+++ Data lines +++

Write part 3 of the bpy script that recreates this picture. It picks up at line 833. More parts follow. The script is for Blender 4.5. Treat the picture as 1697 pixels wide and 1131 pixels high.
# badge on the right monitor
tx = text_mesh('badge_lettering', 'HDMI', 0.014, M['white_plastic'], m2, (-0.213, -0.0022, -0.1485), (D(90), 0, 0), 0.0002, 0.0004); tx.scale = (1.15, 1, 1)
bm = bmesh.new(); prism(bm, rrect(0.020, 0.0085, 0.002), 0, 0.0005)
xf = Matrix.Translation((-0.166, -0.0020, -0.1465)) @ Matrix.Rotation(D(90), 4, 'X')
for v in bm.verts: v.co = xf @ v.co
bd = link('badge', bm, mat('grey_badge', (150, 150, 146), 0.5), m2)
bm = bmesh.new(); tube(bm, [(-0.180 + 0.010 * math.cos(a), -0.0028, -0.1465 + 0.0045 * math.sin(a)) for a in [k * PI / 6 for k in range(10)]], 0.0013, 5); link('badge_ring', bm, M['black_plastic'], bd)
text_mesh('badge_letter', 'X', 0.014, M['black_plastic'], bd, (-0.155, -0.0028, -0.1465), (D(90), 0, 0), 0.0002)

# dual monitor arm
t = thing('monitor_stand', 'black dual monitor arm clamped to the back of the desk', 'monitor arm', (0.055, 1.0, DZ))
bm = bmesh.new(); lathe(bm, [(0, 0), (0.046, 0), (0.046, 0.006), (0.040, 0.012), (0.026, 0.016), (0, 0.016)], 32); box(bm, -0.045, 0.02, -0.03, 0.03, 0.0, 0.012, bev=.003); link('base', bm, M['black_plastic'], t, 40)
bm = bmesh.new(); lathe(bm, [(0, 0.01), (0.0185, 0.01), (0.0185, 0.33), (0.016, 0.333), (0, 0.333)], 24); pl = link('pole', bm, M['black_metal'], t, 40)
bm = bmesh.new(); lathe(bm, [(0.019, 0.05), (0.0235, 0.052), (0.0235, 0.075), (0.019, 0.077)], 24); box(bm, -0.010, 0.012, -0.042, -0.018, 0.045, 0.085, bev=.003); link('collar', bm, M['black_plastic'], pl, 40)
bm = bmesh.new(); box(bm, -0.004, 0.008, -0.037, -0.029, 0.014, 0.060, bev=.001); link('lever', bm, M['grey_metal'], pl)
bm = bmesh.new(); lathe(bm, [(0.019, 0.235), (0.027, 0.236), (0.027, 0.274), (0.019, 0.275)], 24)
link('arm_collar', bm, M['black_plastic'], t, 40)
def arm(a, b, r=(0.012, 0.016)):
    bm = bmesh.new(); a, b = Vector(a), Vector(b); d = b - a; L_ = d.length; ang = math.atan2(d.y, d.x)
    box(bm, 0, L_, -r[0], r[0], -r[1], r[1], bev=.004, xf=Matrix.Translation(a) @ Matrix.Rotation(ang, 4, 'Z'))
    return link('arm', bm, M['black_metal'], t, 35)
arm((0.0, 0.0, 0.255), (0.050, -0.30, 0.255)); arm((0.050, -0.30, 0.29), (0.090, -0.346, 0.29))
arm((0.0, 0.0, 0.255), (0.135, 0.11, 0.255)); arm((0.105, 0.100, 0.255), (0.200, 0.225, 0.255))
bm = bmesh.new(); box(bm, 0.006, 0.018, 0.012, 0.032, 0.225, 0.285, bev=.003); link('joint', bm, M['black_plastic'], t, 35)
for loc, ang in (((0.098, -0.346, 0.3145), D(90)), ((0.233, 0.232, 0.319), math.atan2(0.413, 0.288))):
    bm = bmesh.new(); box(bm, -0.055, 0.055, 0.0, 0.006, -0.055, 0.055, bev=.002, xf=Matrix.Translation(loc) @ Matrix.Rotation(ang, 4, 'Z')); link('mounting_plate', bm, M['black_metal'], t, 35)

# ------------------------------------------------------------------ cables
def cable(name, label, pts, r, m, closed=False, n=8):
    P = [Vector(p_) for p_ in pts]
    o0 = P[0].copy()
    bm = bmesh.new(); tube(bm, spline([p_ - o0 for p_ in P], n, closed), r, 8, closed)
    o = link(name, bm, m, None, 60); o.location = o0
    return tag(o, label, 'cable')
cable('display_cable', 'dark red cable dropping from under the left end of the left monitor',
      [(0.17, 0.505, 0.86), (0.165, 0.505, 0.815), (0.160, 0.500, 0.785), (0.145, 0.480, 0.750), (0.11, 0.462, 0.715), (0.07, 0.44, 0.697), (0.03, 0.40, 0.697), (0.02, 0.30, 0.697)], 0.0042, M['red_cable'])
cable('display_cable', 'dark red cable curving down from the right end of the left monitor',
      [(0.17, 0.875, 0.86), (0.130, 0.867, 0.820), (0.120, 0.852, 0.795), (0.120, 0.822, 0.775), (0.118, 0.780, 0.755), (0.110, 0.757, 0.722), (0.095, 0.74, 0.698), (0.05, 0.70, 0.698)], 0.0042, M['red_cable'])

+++

● **Task requirements**: Quote each line of the data above exactly as written.

● **Answer to the problem**:
Write part 3 of the bpy script that recreates this picture. It picks up at line 833. More parts follow. The script is for Blender 4.5. Treat the picture as 1697 pixels wide and 1131 pixels high.
# badge on the right monitor
tx = text_mesh('badge_lettering', 'HDMI', 0.014, M['white_plastic'], m2, (-0.213, -0.0022, -0.1485), (D(90), 0, 0), 0.0002, 0.0004); tx.scale = (1.15, 1, 1)
bm = bmesh.new(); prism(bm, rrect(0.020, 0.0085, 0.002), 0, 0.0005)
xf = Matrix.Translation((-0.166, -0.0020, -0.1465)) @ Matrix.Rotation(D(90), 4, 'X')
for v in bm.verts: v.co = xf @ v.co
bd = link('badge', bm, mat('grey_badge', (150, 150, 146), 0.5), m2)
bm = bmesh.new(); tube(bm, [(-0.180 + 0.010 * math.cos(a), -0.0028, -0.1465 + 0.0045 * math.sin(a)) for a in [k * PI / 6 for k in range(10)]], 0.0013, 5); link('badge_ring', bm, M['black_plastic'], bd)
text_mesh('badge_letter', 'X', 0.014, M['black_plastic'], bd, (-0.155, -0.0028, -0.1465), (D(90), 0, 0), 0.0002)

# dual monitor arm
t = thing('monitor_stand', 'black dual monitor arm clamped to the back of the desk', 'monitor arm', (0.055, 1.0, DZ))
bm = bmesh.new(); lathe(bm, [(0, 0), (0.046, 0), (0.046, 0.006), (0.040, 0.012), (0.026, 0.016), (0, 0.016)], 32); box(bm, -0.045, 0.02, -0.03, 0.03, 0.0, 0.012, bev=.003); link('base', bm, M['black_plastic'], t, 40)
bm = bmesh.new(); lathe(bm, [(0, 0.01), (0.0185, 0.01), (0.0185, 0.33), (0.016, 0.333), (0, 0.333)], 24); pl = link('pole', bm, M['black_metal'], t, 40)
bm = bmesh.new(); lathe(bm, [(0.019, 0.05), (0.0235, 0.052), (0.0235, 0.075), (0.019, 0.077)], 24); box(bm, -0.010, 0.012, -0.042, -0.018, 0.045, 0.085, bev=.003); link('collar', bm, M['black_plastic'], pl, 40)
bm = bmesh.new(); box(bm, -0.004, 0.008, -0.037, -0.029, 0.014, 0.060, bev=.001); link('lever', bm, M['grey_metal'], pl)
bm = bmesh.new(); lathe(bm, [(0.019, 0.235), (0.027, 0.236), (0.027, 0.274), (0.019, 0.275)], 24)
link('arm_collar', bm, M['black_plastic'], t, 40)
def arm(a, b, r=(0.012, 0.016)):
    bm = bmesh.new(); a, b = Vector(a), Vector(b); d = b - a; L_ = d.length; ang = math.atan2(d.y, d.x)
    box(bm, 0, L_, -r[0], r[0], -r[1], r[1], bev=.004, xf=Matrix.Translation(a) @ Matrix.Rotation(ang, 4, 'Z'))
    return link('arm', bm, M['black_metal'], t, 35)
arm((0.0, 0.0, 0.255), (0.050, -0.30, 0.255)); arm((0.050, -0.30, 0.29), (0.090, -0.346, 0.29))
arm((0.0, 0.0, 0.255), (0.135, 0.11, 0.255)); arm((0.105, 0.100, 0.255), (0.200, 0.225, 0.255))
bm = bmesh.new(); box(bm, 0.006, 0.018, 0.012, 0.032, 0.225, 0.285, bev=.003); link('joint', bm, M['black_plastic'], t, 35)
for loc, ang in (((0.098, -0.346, 0.3145), D(90)), ((0.233, 0.232, 0.319), math.atan2(0.413, 0.288))):
    bm = bmesh.new(); box(bm, -0.055, 0.055, 0.0, 0.006, -0.055, 0.055, bev=.002, xf=Matrix.Translation(loc) @ Matrix.Rotation(ang, 4, 'Z')); link('mounting_plate', bm, M['black_metal'], t, 35)

# ------------------------------------------------------------------ cables
def cable(name, label, pts, r, m, closed=False, n=8):
    P = [Vector(p_) for p_ in pts]
    o0 = P[0].copy()
    bm = bmesh.new(); tube(bm, spline([p_ - o0 for p_ in P], n, closed), r, 8, closed)
    o = link(name, bm, m, None, 60); o.location = o0
    return tag(o, label, 'cable')
cable('display_cable', 'dark red cable dropping from under the left end of the left monitor',
      [(0.17, 0.505, 0.86), (0.165, 0.505, 0.815), (0.160, 0.500, 0.785), (0.145, 0.480, 0.750), (0.11, 0.462, 0.715), (0.07, 0.44, 0.697), (0.03, 0.40, 0.697), (0.02, 0.30, 0.697)], 0.0042, M['red_cable'])
cable('display_cable', 'dark red cable curving down from the right end of the left monitor',
      [(0.17, 0.875, 0.86), (0.130, 0.867, 0.820), (0.120, 0.852, 0.795), (0.120, 0.822, 0.775), (0.118, 0.780, 0.755), (0.110, 0.757, 0.722), (0.095, 0.74, 0.698), (0.05, 0.70, 0.698)], 0.0042, M['red_cable'])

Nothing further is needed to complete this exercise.